### Information shown
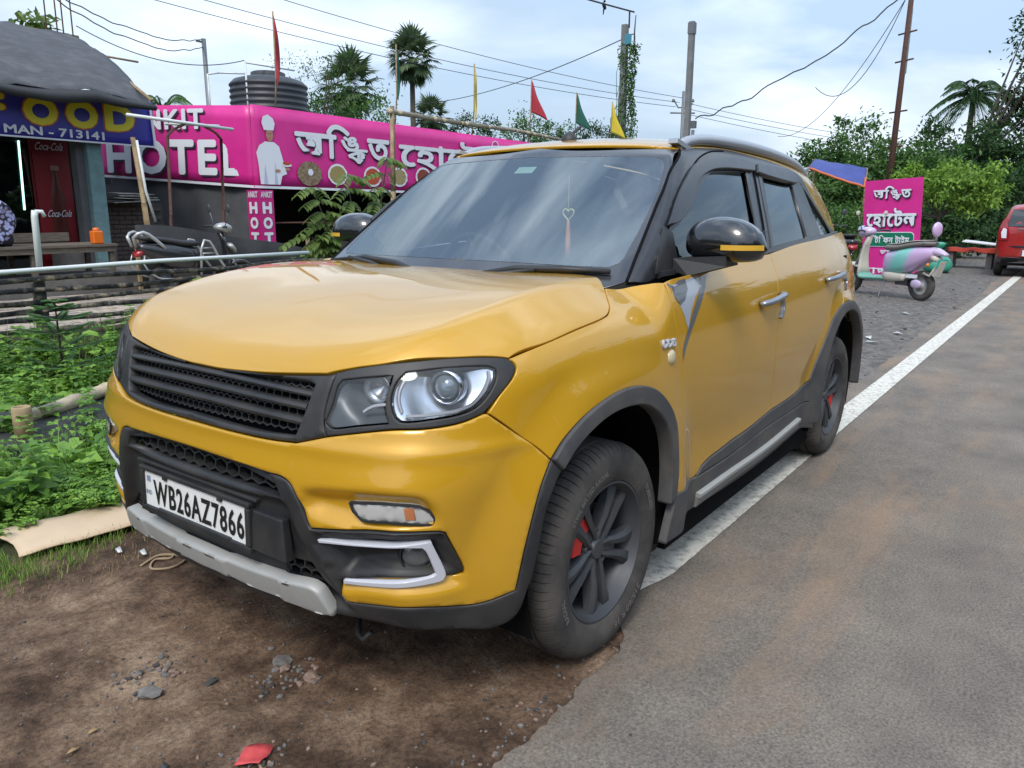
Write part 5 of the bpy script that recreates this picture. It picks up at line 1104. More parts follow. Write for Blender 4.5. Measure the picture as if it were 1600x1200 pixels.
c4 = [(.80, -1.24), (.77, -1.56), (.30, -1.52), (-.05, -1.50), (-.02, -1.26), (.34, -1.22)]
V = []; F = []
for i in range(21):
    for j in range(6):
        u, v = i/20, j/5; x = .82-.9*u-.03*math.sin(v*3)*(1-u); y = -1.24-.30*v+.04*math.sin(u*3)+.0; V.append((x, y, hgt(x, y)+.022+.008*math.sin(u*5+v)+.012*v))
for i in range(20):
    for j in range(5): F.append((i*6+j, i*6+j+1, (i+1)*6+j+1, (i+1)*6+j))
o = mesh('cardboard_sheet', V, F, CARD); o.modifiers.new('thickness', 'SOLIDIFY').thickness = .006
tag(o, 'pale tan cardboard sheet lying on the grass edge beside the yellow SUV', 'cardboard')
# ------------------------------------------------------------------ grass and weeds
def leafmat(name, c1, c2, rough=.55, scale=1.2, trans=.25):
    m = bpy.data.materials.new(name); m.use_nodes = True; t = m.node_tree; P = t.nodes['Principled BSDF']; N = t.nodes.new; K = t.links.new; MATS[name] = m
    n = N('ShaderNodeTexNoise'); n.inputs['Scale'].default_value = scale; n.inputs['Detail'].default_value = 6; tcn = N('ShaderNodeTexCoord'); K(tcn.outputs['Object'], n.inputs['Vector'])
    g = N('ShaderNodeNewGeometry'); ad = N('ShaderNodeMath'); ad.operation = 'MULTIPLY_ADD'; ad.inputs[1].default_value = .5; K(g.outputs['Random Per Island'], ad.inputs[0]); 
    mm = N('ShaderNodeMath'); mm.operation = 'MULTIPLY'; mm.inputs[1].default_value = .55; K(n.outputs['Fac'], mm.inputs[0]); K(mm.outputs[0], ad.inputs[2])
    r = N('ShaderNodeValToRGB'); r.color_ramp.elements[0].position = .2; r.color_ramp.elements[0].color = (*c1, 1); r.color_ramp.elements[1].position = .75; r.color_ramp.elements[1].color = (*c2, 1); K(ad.outputs[0], r.inputs['Fac'])
    K(r.outputs[0], P.inputs['Base Color']); P.inputs['Roughness'].default_value = rough; P.inputs['Specular IOR Level'].default_value = .35
    tl = N('ShaderNodeBsdfTranslucent'); x = N('ShaderNodeMixShader'); x.inputs[0].default_value = trans; o = t.nodes['Material Output']
    hs = N('ShaderNodeHueSaturation'); hs.inputs['Value'].default_value = 1.5; K(r.outputs[0], hs.inputs['Color']); K(hs.outputs[0], tl.inputs['Color'])
    K(P.outputs[0], x.inputs[1]); K(tl.outputs[0], x.inputs[2]); K(x.outputs[0], o.inputs['Surface']); return m
def leaves(P, D, Nn, L, W, fold=.25, wide=.45):
    """leaf-shaped folded quads; P base, D direction, Nn face normal"""
    P = np.asarray(P, float); D = np.asarray(D, float); D = D/(np.linalg.norm(D, axis=1)[:, None]+1e-9); S = np.cross(D, Nn); S = S/(np.linalg.norm(S, axis=1)[:, None]+1e-9); U = np.cross(S, D)
    L = np.broadcast_to(L, len(P))[:, None]; W = np.broadcast_to(W, len(P))[:, None]
    A = P; T = P+D*L-U*L*.12; M = P+D*L*wide; B = M+S*W/2+U*W*fold; C_ = M-S*W/2+U*W*fold
    V = np.stack([A, B, T, C_], 1).reshape(-1, 3); n = len(P); k = np.arange(n)*4
    F = np.stack([k, k+1, k+2, k+3], 1); return V, F
def leaves7(P, D, Nn, L, W, fold=.25, wide=.45):
    """rounder leaf: outline of six points folded along the midrib"""
    P = np.asarray(P, float); D = np.asarray(D, float); D = D/(np.linalg.norm(D, axis=1)[:, None]+1e-9); S = np.cross(D, Nn); S = S/(np.linalg.norm(S, axis=1)[:, None]+1e-9); U = np.cross(S, D)
    L = np.broadcast_to(L, len(P))[:, None]; W = np.broadcast_to(W, len(P))[:, None]; q = lambda l, w, u: P+D*L*l+S*W*w+U*W*u
    V = np.stack([P, q(.28, .40, fold*.8), q(.68, .42, fold*.5), q(1, 0, -.35), q(.68, -.42, fold*.5), q(.28, -.40, fold*.8), q(.5, 0, 0)], 1).reshape(-1, 3); k = np.arange(len(P))*7
    F = np.concatenate([np.stack([k+6, k+i, k+(i+1) % 6], 1) for i in range(6)]); return V, F
def npmesh(name, V, F, m, parent=None, smooth=False, kind=None, label=None):
    me = bpy.data.meshes.new(name); V = np.asarray(V, np.float32); F = np.asarray(F, np.int32); me.vertices.add(len(V)); me.vertices.foreach_set('co', V.ravel()); k = F.shape[1]
    me.loops.add(F.size); me.loops.foreach_set('vertex_index', F.ravel()); me.polygons.add(len(F)); me.polygons.foreach_set('loop_start', np.arange(0, F.size, k)); me.polygons.foreach_set('loop_total', np.full(len(F), k)); me.update(calc_edges=True); me.validate()
    o = link(name, me, m, parent, smooth); 
    if kind: o['kind'] = kind
    if label: o['label'] = label
    return o
def cat_(parts):
    V = []; F = []; k = 0
    for v, f in parts: V.append(v); F.append(f+k); k += len(v)
    return np.vstack(V), np.vstack(F)
def blades(x, y, z, h, w, lean):
    n = len(x); a = rng.uniform(0, 2*np.pi, n); d = np.stack([np.cos(a), np.sin(a), np.zeros(n)], 1); s = np.stack([-np.sin(a), np.cos(a), np.zeros(n)], 1); B = np.stack([x, y, z], 1)
    h = h[:, None]; w = w[:, None]; l = lean[:, None]; up = np.array([0, 0, 1.])
    v0 = B-s*w/2; v1 = B+s*w/2; m0 = B+up*h*.6+d*l*h*.35; T = B+up*h+d*l*h
    V = np.stack([v0, v1, m0+s*w*.35, m0-s*w*.35, T], 1).reshape(-1, 3); k = np.arange(n)*5
    F = np.vstack([np.stack([k, k+1, k+2, k+3], 1), np.stack([k+3, k+2, k+4, k+4], 1)])
    return V, F
GR1 = leafmat('grass_green', (.06, .13, .018), (.21, .33, .06), scale=2.5); GR2 = leafmat('weed_green', (.035, .12, .015), (.21, .37, .055), scale=1.8); GR3 = leafmat('dry_grass', (.16, .13, .06), (.34, .27, .14), scale=3)
HV = np.vectorize(hgt)
def tri5(V, F):   # replace the degenerate quads by real triangles
    q = F[F[:, 2] != F[:, 3]]; t = F[F[:, 2] == F[:, 3]][:, :3]; return V, q, t
def grass(name, n, xr, yr, hr, wr, m, edge=None, lab=None, dens=None):
    x = rng.uniform(*xr, n); y = rng.uniform(*yr, n)
    if dens is not None: k = rng.random(n) < dens(x, y); x, y = x[k], y[k]
    z = HV(x, y)-.004; h = rng.uniform(*hr, len(x)); V, F = blades(x, y, z, h, rng.uniform(*wr, len(x)), rng.uniform(.1, .8, len(x)))
    V, q, t = tri5(V, F); T = np.vstack([t, q[:, [0, 1, 2]], q[:, [0, 2, 3]]])
    return npmesh(name, V, T, m, kind='stuff', label=lab)
def nz(x, y, s, o=0.): return np.array([mnoise.noise(Vector((a*s+o, b*s, o))) for a, b in zip(x, y)])
offcard = lambda x, y: ~((x > -.06) & (x < .84) & (y < -1.25) & (y > -1.54))
grass('grass', 95000, (-2.6, 1.7), (-2.6, -.98), (.015, .055), (.0025, .005), GR1, lab='short green grass on the verge left of the yellow SUV', dens=lambda x, y: offcard(x, y)*np.clip((-1.04-.07*np.sin(x*5)-y)/.25+.35*nz(x, y, 6), 0, 1))
grass('dry_grass', 9000, (-2.0, 1.8), (-1.7, -.85), (.010, .035), (.002, .004), GR3, lab='dry trampled grass along the dirt edge', dens=lambda x, y: offcard(x, y)*np.clip(.55+nz(x, y, 5, 3.), 0, 1))
grass('tall_grass', 16000, (-5.5, 1.2), (-6.3, -1.75), (.10, .36), (.004, .009), GR1, lab='tall green grass among the weeds in the ditch', dens=lambda x, y: np.clip(.55+1.2*nz(x, y, 1.3, 7.), 0, 1))
grass('far_grass', 26000, (-26, -7.5), (-9, -1.2), (.03, .16), (.008, .016), GR1, lab='grass behind the scooter and along the far verge', dens=lambda x, y: np.clip((-1.6-y)/.8+.5*nz(x, y, .9), 0, 1)*.9)
def weed(kind):
    """one weed as leaf quads, base at origin, about .35 m tall"""
    P = []; D_ = []; L = []; W_ = []
    if kind == 0:      # upright stem with whorls of toothed leaves
        for s in range(rng.integers(1, 4)):
            a = rng.uniform(0, 6.28); ln = rng.uniform(.0, .12); H = rng.uniform(.22, .45); o = np.array([math.cos(a)*ln, math.sin(a)*ln, 0])
            for k in range(9):
                t = (k+1)/9; h = H*t; 
                for q in range(4): b = q*1.57+k*.9; P.append(o+[0, 0, h]); D_.append([math.cos(b), math.sin(b), .35-.5*(1-t)]); L.append(.10*(1-.5*t)*rng.uniform(.7, 1.2)); W_.append(.045*(1-.4*t))
    elif kind == 1:    # ferny rosette with pinnate leaves
        for k in range(9):
            a = rng.uniform(0, 6.28); ln = rng.uniform(.18, .34)
            for j in range(9):
                t = (j+1)/9; c = np.array([math.cos(a)*ln*t, math.sin(a)*ln*t, .22*math.sin(t*1.9)*ln/.28])
                for sg in (1, -1): P.append(c); D_.append([math.cos(a+sg*1.1), math.sin(a+sg*1.1), .1]); L.append(.065*(1-.6*t)); W_.append(.022)
    else:              # low broad leaves
        for k in range(16):
            a = rng.uniform(0, 6.28); r_ = rng.uniform(0, .12); P.append([math.cos(a)*r_, math.sin(a)*r_, rng.uniform(.02, .16)]); D_.append([math.cos(a), math.sin(a), rng.uniform(0, .6)]); L.append(rng.uniform(.08, .15)); W_.append(rng.uniform(.04, .07))
    P = np.array(P, float); D_ = np.array(D_, float); up = np.tile([0, 0, 1.], (len(P), 1))+rng.normal(0, .25, (len(P), 3))
    return leaves7(P, D_, up, np.array(L), np.array(W_)*1.15)
protos = [[weed(k) for _ in range(5)] for k in range(3)]
def scatter(name, n, xr, yr, m, kinds, sc, dens=None, lab=None):
    parts = []; x = rng.uniform(*xr, n); y = rng.uniform(*yr, n)
    if dens is not None: k = rng.random(n) < dens(x, y); x, y = x[k], y[k]
    for a, b in zip(x, y):
        V, F = protos[rng.choice(kinds)][rng.integers(5)]; t = rng.uniform(0, 6.28); s = rng.uniform(*sc); c_, s_ = math.cos(t), math.sin(t)
        parts.append((np.stack([(V[:, 0]*c_-V[:, 1]*s_)*s+a, (V[:, 0]*s_+V[:, 1]*c_)*s+b, V[:, 2]*s+hgt(a, b)], 1), F))
    V, F = cat_(parts); return npmesh(name, V, F, m, kind='stuff', label=lab)
scatter('weeds', 950, (-5.0, 1.3), (-6.2, -1.75), GR2, [0, 0, 1, 2, 2], (.6, 1.4), lab='dense leafy weeds filling the ditch left of the yellow SUV', dens=lambda x, y: np.clip(1.1+1.1*nz(x, y, 1.1, 2.), 0, 1))
scatter('low_weeds', 420, (-2.5, 1.4), (-2.3, -1.5), GR2, [2, 1], (.3, .6), lab='low broad-leaved weeds at the edge of the grass')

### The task
Work out how many lines of the listing above include "parts". Answer with the number and nothing more.

### Result of this task
6